In her new book Remote Inc.: How to Thrive at Work...Wherever You Are, Samuel teams up with productivity guru Robert Pozen to lay out a roadmap for using this unique moment in history to increase our own productivity. The most successful remote employees adopt a “business-of-one” approach, explains Samuel, meaning that they take on the responsibility and accountability of a small business owner. They define their work in terms of goals and deliverables instead of by the eight-hour workday; embrace a rhythm of “punctuated collaboration” that uses structured check-ins to complement solo work; and use the advantages of remote work to deliver even stronger results. Both the book, and Samuel’s eye-opening talks, teach new and long-time remote workers alike how to organize their priorities, communicate effectively, structure online meetings, and maintain a healthy work-life balance in the context of remote work.
A regular contributor to The Wall Street Journal, The Harvard Business Review, the CBC, and JSTOR Daily, Samuel is a prolific writer whose articles on remote work, digital productivity, and tech culture have earned extensive media coverage.
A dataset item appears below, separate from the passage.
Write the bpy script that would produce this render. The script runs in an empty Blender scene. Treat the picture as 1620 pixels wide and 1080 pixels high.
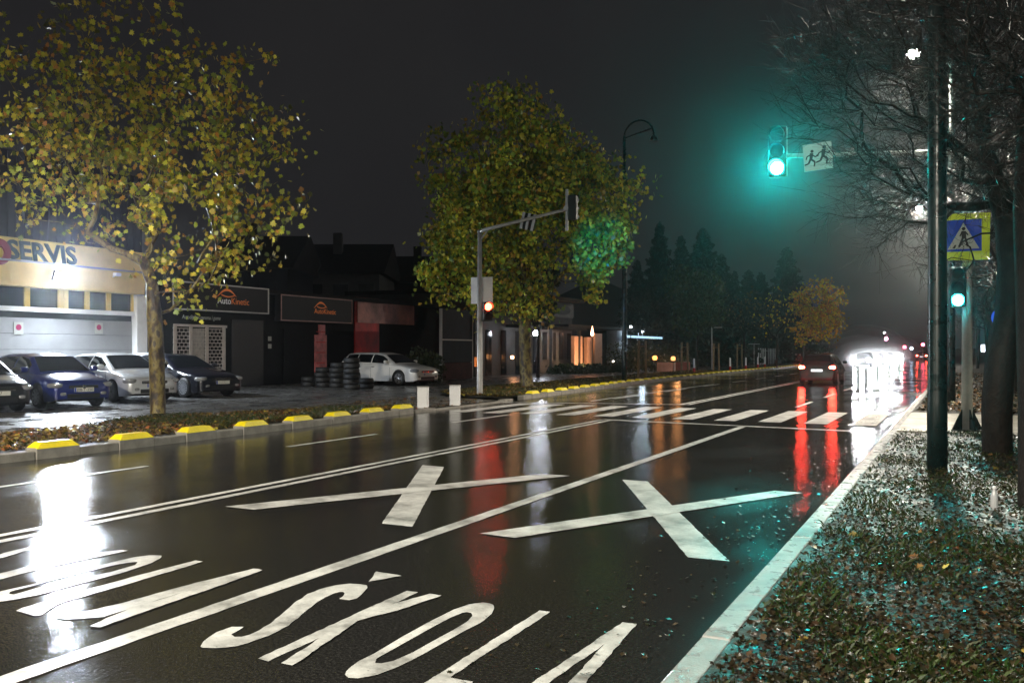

The author of the Work Smarter with Social Media series for Harvard Business Review Press, Samuel has long experience helping people make effective use of technology to enhance their personal productivity. More than five thousand students have taken her Skillshare class, Work Smarter with Your Inbox, and she was the lead social media expert for the Web Fuelled Business training program, which trained thousands of entrepreneurs across the UK. A featured expert on Google’s Digital Wellbeing site, Samuel speaks to both the personal and business impact of technology in her keynotes and workshops.
Samuel began her career in technology as the research director for the Governance in the Digital Economy program, leading a Toronto-based research program for a global consortium of government leaders from her home office in Vancouver. As the VP Social Media for customer intelligence software company Vision Critical, Samuel led a social media analytics pilot program while working from home so she could homeschool her autistic son. And as the co-founder of Social Signal, Samuel built one of the world’s first social media agencies while working out of her home with her husband and their first hires. She holds a Ph.D. in Political Science from Harvard University, where her dissertation was the first comprehensive study of hacktivism (politically motivated computer hacking). While at Harvard, Samuel researched the impact of technology on social capital for Robert Putnam’s groundbreaking book, Bowling Alone.